* begin Dataset extract *
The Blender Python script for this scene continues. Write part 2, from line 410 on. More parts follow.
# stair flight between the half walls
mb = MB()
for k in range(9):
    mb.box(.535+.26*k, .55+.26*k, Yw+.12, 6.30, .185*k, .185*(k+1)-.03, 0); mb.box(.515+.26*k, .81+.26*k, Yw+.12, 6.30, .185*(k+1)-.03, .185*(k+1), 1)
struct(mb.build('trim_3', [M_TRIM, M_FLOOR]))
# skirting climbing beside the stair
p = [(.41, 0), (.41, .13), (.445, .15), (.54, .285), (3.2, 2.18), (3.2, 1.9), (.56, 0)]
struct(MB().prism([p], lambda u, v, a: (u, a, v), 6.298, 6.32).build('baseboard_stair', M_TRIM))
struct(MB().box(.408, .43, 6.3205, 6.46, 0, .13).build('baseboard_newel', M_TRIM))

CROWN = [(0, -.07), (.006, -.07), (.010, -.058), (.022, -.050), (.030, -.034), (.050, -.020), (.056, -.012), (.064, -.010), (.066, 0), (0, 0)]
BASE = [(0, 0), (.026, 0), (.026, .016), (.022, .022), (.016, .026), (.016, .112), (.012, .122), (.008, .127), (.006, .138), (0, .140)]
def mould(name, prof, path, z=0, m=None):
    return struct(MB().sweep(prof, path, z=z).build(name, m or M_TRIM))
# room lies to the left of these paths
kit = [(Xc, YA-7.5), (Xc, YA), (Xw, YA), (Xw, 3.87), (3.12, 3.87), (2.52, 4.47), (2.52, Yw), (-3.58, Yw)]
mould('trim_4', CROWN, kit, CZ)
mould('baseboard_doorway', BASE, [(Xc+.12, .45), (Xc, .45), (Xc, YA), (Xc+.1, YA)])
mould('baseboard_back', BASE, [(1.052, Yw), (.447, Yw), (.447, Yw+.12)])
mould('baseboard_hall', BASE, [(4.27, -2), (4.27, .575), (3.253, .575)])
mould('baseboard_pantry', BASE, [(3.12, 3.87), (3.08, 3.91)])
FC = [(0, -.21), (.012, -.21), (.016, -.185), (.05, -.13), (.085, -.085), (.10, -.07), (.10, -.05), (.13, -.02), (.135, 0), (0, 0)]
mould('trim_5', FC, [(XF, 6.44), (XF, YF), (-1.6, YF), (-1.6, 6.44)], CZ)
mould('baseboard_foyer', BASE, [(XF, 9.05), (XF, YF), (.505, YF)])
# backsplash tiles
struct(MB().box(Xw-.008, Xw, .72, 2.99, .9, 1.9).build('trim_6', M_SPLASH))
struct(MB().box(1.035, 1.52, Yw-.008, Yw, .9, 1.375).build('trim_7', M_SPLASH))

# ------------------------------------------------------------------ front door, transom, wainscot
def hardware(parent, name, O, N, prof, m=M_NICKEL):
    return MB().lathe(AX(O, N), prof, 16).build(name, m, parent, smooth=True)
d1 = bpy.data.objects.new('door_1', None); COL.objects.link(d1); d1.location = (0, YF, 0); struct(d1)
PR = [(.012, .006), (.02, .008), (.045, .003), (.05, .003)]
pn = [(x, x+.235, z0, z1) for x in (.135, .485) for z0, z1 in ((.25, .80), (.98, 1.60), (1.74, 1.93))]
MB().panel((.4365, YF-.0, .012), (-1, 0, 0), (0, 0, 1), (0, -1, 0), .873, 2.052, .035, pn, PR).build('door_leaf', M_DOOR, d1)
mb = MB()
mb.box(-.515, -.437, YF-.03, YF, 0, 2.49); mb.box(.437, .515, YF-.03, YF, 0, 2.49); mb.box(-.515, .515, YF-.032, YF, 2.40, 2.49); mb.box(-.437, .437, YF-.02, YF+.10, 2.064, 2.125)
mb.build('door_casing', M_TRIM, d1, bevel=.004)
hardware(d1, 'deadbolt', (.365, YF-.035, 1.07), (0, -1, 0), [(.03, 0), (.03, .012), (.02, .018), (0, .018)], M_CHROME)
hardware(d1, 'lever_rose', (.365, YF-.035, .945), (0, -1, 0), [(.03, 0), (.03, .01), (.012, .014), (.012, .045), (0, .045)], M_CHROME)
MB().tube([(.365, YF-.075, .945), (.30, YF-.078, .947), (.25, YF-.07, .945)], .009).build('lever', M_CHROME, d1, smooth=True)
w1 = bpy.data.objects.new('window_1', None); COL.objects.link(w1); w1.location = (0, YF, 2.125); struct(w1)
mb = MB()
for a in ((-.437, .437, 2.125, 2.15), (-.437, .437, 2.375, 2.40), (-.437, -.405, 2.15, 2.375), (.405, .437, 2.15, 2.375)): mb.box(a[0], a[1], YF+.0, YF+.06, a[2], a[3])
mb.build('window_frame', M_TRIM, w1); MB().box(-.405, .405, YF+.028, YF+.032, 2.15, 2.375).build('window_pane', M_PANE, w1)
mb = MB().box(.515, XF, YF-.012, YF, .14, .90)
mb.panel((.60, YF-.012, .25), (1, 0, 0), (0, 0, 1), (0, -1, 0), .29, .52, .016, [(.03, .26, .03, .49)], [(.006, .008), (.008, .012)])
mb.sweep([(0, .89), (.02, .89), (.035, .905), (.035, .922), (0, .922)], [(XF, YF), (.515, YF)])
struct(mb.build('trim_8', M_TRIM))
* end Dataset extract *
Task objective -> Repeat, exactly and only, the lines from the beginning of the material through the line that contains "0, .13).build('baseboard_newel', M_TRIM))".

Exercise result ->
The Blender Python script for this scene continues. Write part 2, from line 410 on. More parts follow.
# stair flight between the half walls
mb = MB()
for k in range(9):
    mb.box(.535+.26*k, .55+.26*k, Yw+.12, 6.30, .185*k, .185*(k+1)-.03, 0); mb.box(.515+.26*k, .81+.26*k, Yw+.12, 6.30, .185*(k+1)-.03, .185*(k+1), 1)
struct(mb.build('trim_3', [M_TRIM, M_FLOOR]))
# skirting climbing beside the stair
p = [(.41, 0), (.41, .13), (.445, .15), (.54, .285), (3.2, 2.18), (3.2, 1.9), (.56, 0)]
struct(MB().prism([p], lambda u, v, a: (u, a, v), 6.298, 6.32).build('baseboard_stair', M_TRIM))
struct(MB().box(.408, .43, 6.3205, 6.46, 0, .13).build('baseboard_newel', M_TRIM))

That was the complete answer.